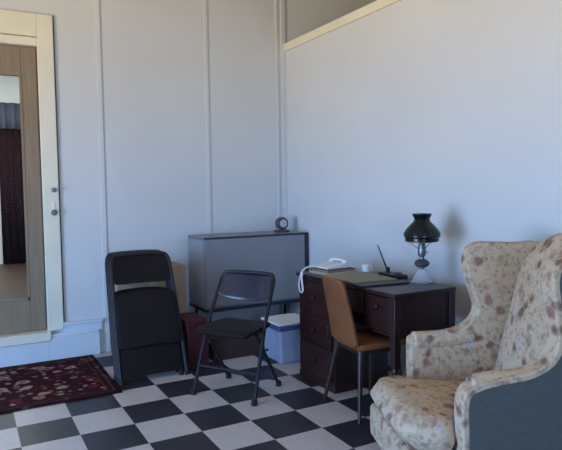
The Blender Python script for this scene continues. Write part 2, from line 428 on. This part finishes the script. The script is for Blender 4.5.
box('front_panel', 'grey_metal', t, -hw+.006, hw-.036, -hd, -hd+.019, CZ0+.02, CZ1-.018, bevel=.004)
bm = B(); bx(bm, -hw, hw-.03, -hd, hd, CZ0-.022, CZ0-.001); obj('bottom_rail', bm, 'dark_edge', t, .003)
for sx in (-1, 1):
    for sy in (-1, 1):
        bm = B(); x, y = sx*(hw-.05)-.0, sy*(hd-.04); tube(bm, [(x, y, 0), (x, y, CZ0-.022)], .013, 12); obj('leg', bm, 'black_steel', t)
bm = B(); bx(bm, -.03, .03, -hd-.007, -hd-.001, CZ1-.075, CZ1-.06); 
obj('latch', bm, 'grey_metal', t, .002)
t = thing('mantel_clock', 'small dark clock with a pale face on top of the grey cabinet', 'clock', (2.39, .80, CZ1)); t.scale = (1.25,)*3
bm = B(); bx(bm, -.05, .05, -.03, .03, 0, .018); obj('clock_base', bm, 'dark_grey', t, .004)
bm = B(); lathe(bm, [(0,-.024), (.040,-.024), (.046,-.018), (.046,.018), (.040,.024), (0,.024)], 32)
bm.transform(Matrix.Translation((0, 0, .066)) @ Matrix.Rotation(R(90), 4, 'X')); obj('clock_case', bm, 'dark_grey', t)
bm = B(); lathe(bm, [(0,0), (.029,0), (.029,.003), (0,.003)], 28)
bm.transform(Matrix.Translation((0, -.0245, .066)) @ Matrix.Rotation(R(90), 4, 'X')); fc = obj('clock_face', bm, 'clock_face', t)
bm = B(); bx(bm, -.001, .001, -.0285, -.0277, .066, .086); bx(bm, 0, .013, -.0285, -.0277, .065, .067); obj('clock_hands', bm, 'dark_grey', fc)

# low brown box and plastic tub under it
t = thing('wooden_crate', 'low brown wooden box on the floor in front of the grey cabinet', 'crate', (1.69, .43, 0))
bm = B()
bx(bm, -.21, .21, -.13, -.112, 0, .17); bx(bm, -.21, .21, .112, .13, 0, .17); bx(bm, -.21, -.192, -.112, .112, 0, .17); bx(bm, .192, .21, -.112, .112, 0, .17); bx(bm, -.192, .192, -.112, .112, .0, .015)
obj('crate_sides', bm, 'crate_wood', t, .002)
bm = B(); bx(bm, -.215, .215, -.135, .135, .171, .186); obj('crate_lid', bm, 'crate_wood', t, .003)
t = thing('storage_tub', 'pale blue plastic tub with a lid beside the far end of the desk', 'tub', (2.03, .08, 0))
bm = B()
a = [(-.135,-.135), (.135,-.135), (.135,.135), (-.135,.135)]; b_ = [(x*1.12, y*1.12) for x, y in a]
va = [bm.verts.new((x, y, 0)) for x, y in a]; vb = [bm.verts.new((x, y, .285)) for x, y in b_]
bm.faces.new(va[::-1]); bm.faces.new(vb)
for i in range(4): bm.faces.new((va[i], va[(i+1)%4], vb[(i+1)%4], vb[i]))
obj('tub_body', bm, 'bin_plastic', t, .02, 3)
box('tub_rim', 'bin_lid', t, -.163, .163, -.163, .163, .266, .305, bevel=.008)
box('tub_lid', 'white_plastic', t, -.160, .160, -.160, .160, .306, .326, bevel=.008)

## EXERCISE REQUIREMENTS
Drop the images and repeat the data exactly.

## TASK ANSWER
The Blender Python script for this scene continues. Write part 2, from line 428 on. This part finishes the script. The script is for Blender 4.5.
box('front_panel', 'grey_metal', t, -hw+.006, hw-.036, -hd, -hd+.019, CZ0+.02, CZ1-.018, bevel=.004)
bm = B(); bx(bm, -hw, hw-.03, -hd, hd, CZ0-.022, CZ0-.001); obj('bottom_rail', bm, 'dark_edge', t, .003)
for sx in (-1, 1):
    for sy in (-1, 1):
        bm = B(); x, y = sx*(hw-.05)-.0, sy*(hd-.04); tube(bm, [(x, y, 0), (x, y, CZ0-.022)], .013, 12); obj('leg', bm, 'black_steel', t)
bm = B(); bx(bm, -.03, .03, -hd-.007, -hd-.001, CZ1-.075, CZ1-.06); 
obj('latch', bm, 'grey_metal', t, .002)
t = thing('mantel_clock', 'small dark clock with a pale face on top of the grey cabinet', 'clock', (2.39, .80, CZ1)); t.scale = (1.25,)*3
bm = B(); bx(bm, -.05, .05, -.03, .03, 0, .018); obj('clock_base', bm, 'dark_grey', t, .004)
bm = B(); lathe(bm, [(0,-.024), (.040,-.024), (.046,-.018), (.046,.018), (.040,.024), (0,.024)], 32)
bm.transform(Matrix.Translation((0, 0, .066)) @ Matrix.Rotation(R(90), 4, 'X')); obj('clock_case', bm, 'dark_grey', t)
bm = B(); lathe(bm, [(0,0), (.029,0), (.029,.003), (0,.003)], 28)
bm.transform(Matrix.Translation((0, -.0245, .066)) @ Matrix.Rotation(R(90), 4, 'X')); fc = obj('clock_face', bm, 'clock_face', t)
bm = B(); bx(bm, -.001, .001, -.0285, -.0277, .066, .086); bx(bm, 0, .013, -.0285, -.0277, .065, .067); obj('clock_hands', bm, 'dark_grey', fc)

# low brown box and plastic tub under it
t = thing('wooden_crate', 'low brown wooden box on the floor in front of the grey cabinet', 'crate', (1.69, .43, 0))
bm = B()
bx(bm, -.21, .21, -.13, -.112, 0, .17); bx(bm, -.21, .21, .112, .13, 0, .17); bx(bm, -.21, -.192, -.112, .112, 0, .17); bx(bm, .192, .21, -.112, .112, 0, .17); bx(bm, -.192, .192, -.112, .112, .0, .015)
obj('crate_sides', bm, 'crate_wood', t, .002)
bm = B(); bx(bm, -.215, .215, -.135, .135, .171, .186); obj('crate_lid', bm, 'crate_wood', t, .003)
t = thing('storage_tub', 'pale blue plastic tub with a lid beside the far end of the desk', 'tub', (2.03, .08, 0))
bm = B()
a = [(-.135,-.135), (.135,-.135), (.135,.135), (-.135,.135)]; b_ = [(x*1.12, y*1.12) for x, y in a]
va = [bm.verts.new((x, y, 0)) for x, y in a]; vb = [bm.verts.new((x, y, .285)) for x, y in b_]
bm.faces.new(va[::-1]); bm.faces.new(vb)
for i in range(4): bm.faces.new((va[i], va[(i+1)%4], vb[(i+1)%4], vb[i]))
obj('tub_body', bm, 'bin_plastic', t, .02, 3)
box('tub_rim', 'bin_lid', t, -.163, .163, -.163, .163, .266, .305, bevel=.008)
box('tub_lid', 'white_plastic', t, -.160, .160, -.160, .160, .306, .326, bevel=.008)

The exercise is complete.